Northern District Judge Glenn Suddaby (See Profile) reduced the requested award of $56,057 that attorneys for the Scottsdale, Ariz.-based Alliance Defending Freedom sought, but granted significantly more than the zero the state attorney general's office would have offered.

The group filed Deferio v. Bd. of Tr. of the State Univ. of New York, 5:11-cv-0563, on behalf of evangelist James Deferio after he was prevented from proselytizing on the Albany campus on Oct. 13, 2008, and April 21, 2009.

On the first date, Deferio said he was cut short by campus security. On the second, he was told he had to pay a fee and apply for a permit in order to preach in public, or else face violation of campus rules prohibiting all "expressive" activities in public forum at SUNY Albany.

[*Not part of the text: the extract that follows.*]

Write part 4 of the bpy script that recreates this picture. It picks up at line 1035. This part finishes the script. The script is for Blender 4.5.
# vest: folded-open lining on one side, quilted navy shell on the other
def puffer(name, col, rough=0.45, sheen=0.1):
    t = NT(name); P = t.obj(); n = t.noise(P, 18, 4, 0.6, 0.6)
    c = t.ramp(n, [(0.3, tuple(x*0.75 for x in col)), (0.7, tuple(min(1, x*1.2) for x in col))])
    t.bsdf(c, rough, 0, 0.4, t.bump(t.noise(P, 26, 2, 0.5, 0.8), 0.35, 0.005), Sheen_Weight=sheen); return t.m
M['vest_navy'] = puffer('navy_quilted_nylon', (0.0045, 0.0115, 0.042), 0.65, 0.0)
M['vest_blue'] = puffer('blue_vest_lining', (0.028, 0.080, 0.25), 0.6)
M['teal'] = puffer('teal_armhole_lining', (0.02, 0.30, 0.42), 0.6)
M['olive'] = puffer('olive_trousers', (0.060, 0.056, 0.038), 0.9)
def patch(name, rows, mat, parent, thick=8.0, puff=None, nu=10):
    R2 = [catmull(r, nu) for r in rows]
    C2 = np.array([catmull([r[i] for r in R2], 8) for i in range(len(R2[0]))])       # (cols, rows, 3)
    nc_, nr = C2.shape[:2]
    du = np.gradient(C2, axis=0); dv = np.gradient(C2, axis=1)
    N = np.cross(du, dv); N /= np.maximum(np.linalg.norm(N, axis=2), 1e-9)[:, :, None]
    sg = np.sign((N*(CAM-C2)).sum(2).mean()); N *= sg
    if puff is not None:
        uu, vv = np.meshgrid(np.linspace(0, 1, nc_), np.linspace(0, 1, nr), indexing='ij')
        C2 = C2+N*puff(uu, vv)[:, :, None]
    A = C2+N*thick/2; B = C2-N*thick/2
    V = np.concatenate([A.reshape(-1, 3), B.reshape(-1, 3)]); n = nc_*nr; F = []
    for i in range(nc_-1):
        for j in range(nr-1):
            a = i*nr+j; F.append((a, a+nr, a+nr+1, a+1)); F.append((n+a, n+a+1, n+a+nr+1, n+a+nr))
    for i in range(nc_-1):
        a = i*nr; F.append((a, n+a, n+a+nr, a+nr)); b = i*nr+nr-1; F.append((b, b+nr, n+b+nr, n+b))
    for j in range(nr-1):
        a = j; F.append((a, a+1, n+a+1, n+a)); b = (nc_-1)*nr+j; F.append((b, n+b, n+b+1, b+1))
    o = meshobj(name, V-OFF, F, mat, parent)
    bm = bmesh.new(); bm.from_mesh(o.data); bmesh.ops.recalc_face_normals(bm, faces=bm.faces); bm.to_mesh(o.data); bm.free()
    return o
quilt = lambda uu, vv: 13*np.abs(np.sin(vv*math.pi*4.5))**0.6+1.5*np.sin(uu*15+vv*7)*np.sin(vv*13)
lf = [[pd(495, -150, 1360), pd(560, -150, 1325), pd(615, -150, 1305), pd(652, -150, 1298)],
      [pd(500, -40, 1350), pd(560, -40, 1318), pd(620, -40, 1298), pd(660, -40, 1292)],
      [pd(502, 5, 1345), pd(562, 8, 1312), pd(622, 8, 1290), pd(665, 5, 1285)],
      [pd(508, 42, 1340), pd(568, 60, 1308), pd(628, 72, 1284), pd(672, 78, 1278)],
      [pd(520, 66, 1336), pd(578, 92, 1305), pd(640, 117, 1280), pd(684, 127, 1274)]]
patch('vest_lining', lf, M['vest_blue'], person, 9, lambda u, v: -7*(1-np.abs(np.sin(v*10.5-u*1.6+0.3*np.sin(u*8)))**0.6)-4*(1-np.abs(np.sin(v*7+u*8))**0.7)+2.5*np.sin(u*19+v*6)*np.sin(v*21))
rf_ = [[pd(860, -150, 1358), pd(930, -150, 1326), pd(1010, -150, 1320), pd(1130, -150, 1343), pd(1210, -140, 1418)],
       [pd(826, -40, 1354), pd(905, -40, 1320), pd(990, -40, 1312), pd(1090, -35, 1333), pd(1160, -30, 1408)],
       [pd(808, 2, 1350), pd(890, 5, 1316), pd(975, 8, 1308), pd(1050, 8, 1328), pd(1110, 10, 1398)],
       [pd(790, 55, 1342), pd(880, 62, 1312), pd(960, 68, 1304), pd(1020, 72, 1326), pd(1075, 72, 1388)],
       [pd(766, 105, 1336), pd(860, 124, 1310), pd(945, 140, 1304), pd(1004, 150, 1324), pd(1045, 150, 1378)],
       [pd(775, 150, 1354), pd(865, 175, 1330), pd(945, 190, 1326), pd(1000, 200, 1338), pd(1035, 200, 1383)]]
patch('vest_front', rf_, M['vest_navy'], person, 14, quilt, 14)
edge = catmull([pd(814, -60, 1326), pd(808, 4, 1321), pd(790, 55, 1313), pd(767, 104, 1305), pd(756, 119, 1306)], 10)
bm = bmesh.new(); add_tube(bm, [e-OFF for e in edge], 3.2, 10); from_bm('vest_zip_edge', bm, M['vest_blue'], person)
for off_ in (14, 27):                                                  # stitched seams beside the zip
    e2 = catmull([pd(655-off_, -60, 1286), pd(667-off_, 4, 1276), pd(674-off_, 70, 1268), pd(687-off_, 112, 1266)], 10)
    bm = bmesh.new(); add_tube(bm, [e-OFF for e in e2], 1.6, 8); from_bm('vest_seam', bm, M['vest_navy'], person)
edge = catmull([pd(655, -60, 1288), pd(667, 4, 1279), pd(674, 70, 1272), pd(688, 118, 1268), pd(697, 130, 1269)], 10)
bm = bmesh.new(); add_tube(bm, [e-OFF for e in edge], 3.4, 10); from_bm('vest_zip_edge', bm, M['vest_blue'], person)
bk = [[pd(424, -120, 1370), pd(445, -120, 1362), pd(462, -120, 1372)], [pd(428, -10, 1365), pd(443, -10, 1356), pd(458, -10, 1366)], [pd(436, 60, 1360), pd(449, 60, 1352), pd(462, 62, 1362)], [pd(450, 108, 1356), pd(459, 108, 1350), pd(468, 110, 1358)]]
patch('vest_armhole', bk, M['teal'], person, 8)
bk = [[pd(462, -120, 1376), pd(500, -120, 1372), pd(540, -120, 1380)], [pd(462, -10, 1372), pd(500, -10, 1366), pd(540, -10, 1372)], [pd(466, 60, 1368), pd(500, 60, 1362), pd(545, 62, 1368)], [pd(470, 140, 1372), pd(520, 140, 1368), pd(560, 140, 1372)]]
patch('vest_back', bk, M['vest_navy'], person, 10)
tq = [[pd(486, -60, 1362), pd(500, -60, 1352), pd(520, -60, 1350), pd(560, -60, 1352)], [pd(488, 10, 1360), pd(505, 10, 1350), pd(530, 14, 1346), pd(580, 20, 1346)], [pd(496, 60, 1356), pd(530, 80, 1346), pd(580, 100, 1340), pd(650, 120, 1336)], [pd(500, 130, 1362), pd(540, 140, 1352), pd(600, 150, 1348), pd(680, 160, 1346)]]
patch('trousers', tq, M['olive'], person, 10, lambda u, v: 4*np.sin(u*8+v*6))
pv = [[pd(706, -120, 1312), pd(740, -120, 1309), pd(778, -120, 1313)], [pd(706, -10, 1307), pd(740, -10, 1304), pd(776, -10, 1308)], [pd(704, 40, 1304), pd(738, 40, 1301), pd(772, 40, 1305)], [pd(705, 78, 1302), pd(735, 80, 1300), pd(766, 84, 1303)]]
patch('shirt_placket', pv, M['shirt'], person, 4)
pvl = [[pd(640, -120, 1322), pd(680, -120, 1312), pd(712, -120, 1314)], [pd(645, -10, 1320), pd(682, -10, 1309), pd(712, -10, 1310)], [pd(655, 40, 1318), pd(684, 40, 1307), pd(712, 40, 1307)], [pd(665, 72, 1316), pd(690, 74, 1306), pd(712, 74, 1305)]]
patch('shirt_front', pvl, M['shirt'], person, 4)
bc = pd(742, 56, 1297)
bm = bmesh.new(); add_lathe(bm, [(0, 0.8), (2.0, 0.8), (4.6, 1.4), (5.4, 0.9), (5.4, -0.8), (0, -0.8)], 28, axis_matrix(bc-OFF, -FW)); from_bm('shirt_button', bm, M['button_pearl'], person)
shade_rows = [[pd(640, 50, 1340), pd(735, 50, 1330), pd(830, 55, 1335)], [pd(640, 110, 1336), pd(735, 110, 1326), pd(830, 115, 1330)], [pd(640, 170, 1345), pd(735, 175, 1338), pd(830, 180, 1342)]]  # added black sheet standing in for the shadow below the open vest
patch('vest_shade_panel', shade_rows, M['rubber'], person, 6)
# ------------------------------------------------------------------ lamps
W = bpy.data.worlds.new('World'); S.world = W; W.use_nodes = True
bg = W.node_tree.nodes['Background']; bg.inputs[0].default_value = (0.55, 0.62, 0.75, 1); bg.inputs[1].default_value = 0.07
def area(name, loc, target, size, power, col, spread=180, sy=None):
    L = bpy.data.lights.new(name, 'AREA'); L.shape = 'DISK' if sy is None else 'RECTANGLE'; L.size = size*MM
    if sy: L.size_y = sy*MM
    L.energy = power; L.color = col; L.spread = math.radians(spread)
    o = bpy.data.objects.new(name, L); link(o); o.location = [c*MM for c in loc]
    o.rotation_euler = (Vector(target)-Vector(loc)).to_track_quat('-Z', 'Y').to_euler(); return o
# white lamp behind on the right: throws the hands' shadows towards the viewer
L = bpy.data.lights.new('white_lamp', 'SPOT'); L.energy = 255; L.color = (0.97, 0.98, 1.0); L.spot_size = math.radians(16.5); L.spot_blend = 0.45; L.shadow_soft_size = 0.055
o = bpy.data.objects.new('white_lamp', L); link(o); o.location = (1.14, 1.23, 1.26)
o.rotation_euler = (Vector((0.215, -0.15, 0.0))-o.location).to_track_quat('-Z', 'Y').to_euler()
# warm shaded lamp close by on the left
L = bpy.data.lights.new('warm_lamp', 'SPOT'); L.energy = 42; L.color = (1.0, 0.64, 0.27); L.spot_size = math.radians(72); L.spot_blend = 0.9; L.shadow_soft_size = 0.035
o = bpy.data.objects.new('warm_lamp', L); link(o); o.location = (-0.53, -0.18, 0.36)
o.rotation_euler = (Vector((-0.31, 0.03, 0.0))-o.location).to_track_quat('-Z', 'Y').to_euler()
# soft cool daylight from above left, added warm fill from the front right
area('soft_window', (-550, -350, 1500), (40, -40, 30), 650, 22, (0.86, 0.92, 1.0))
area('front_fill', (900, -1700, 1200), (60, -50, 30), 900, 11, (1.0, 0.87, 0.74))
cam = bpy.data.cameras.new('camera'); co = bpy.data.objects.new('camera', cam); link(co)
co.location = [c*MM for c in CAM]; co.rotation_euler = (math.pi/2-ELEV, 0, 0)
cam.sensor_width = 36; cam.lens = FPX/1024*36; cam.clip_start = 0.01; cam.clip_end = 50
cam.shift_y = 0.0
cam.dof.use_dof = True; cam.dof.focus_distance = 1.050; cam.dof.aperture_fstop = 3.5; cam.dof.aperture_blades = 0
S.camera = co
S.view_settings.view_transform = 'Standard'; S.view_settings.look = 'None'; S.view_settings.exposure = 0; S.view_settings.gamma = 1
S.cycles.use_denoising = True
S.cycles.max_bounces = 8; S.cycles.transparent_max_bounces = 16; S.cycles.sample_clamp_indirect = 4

The suit claiming a violation of Deferio's rights was filed on May 19, 2011.

On Aug. 9, 2011, the day before Suddaby was to hold a hearing on a preliminary injunction against the SUNY campus sought by Deferio and Alliance Defending Freedom, the college said it had changed its policy, effective immediately, to allow speakers to freely present constitutionally protected views.

In August 2012, the parties reached a consent order providing for the judgment of $1 against the state, which disavowed any liability to the state. The consent order contained no explicit provision in which the state agreed to pay the fees and costs of Deferio's attorneys.

Suddaby, ruling from Syracuse, said the settlement, though providing for a nominal $1 damages award by the university, still meant that the group prevailed in its litigation under 42 U.S.C. §1988(b).

Quoting Farrar v. Hobby, 506 U.S. 103 (1992), Suddaby wrote that "nominal relief does not necessarily a nominal victory make."

The state had argued against any attorney award, saying that "even though Plaintiff has formally prevailed in this action, his overall degree of success has been very limited," according to Suddaby's ruling.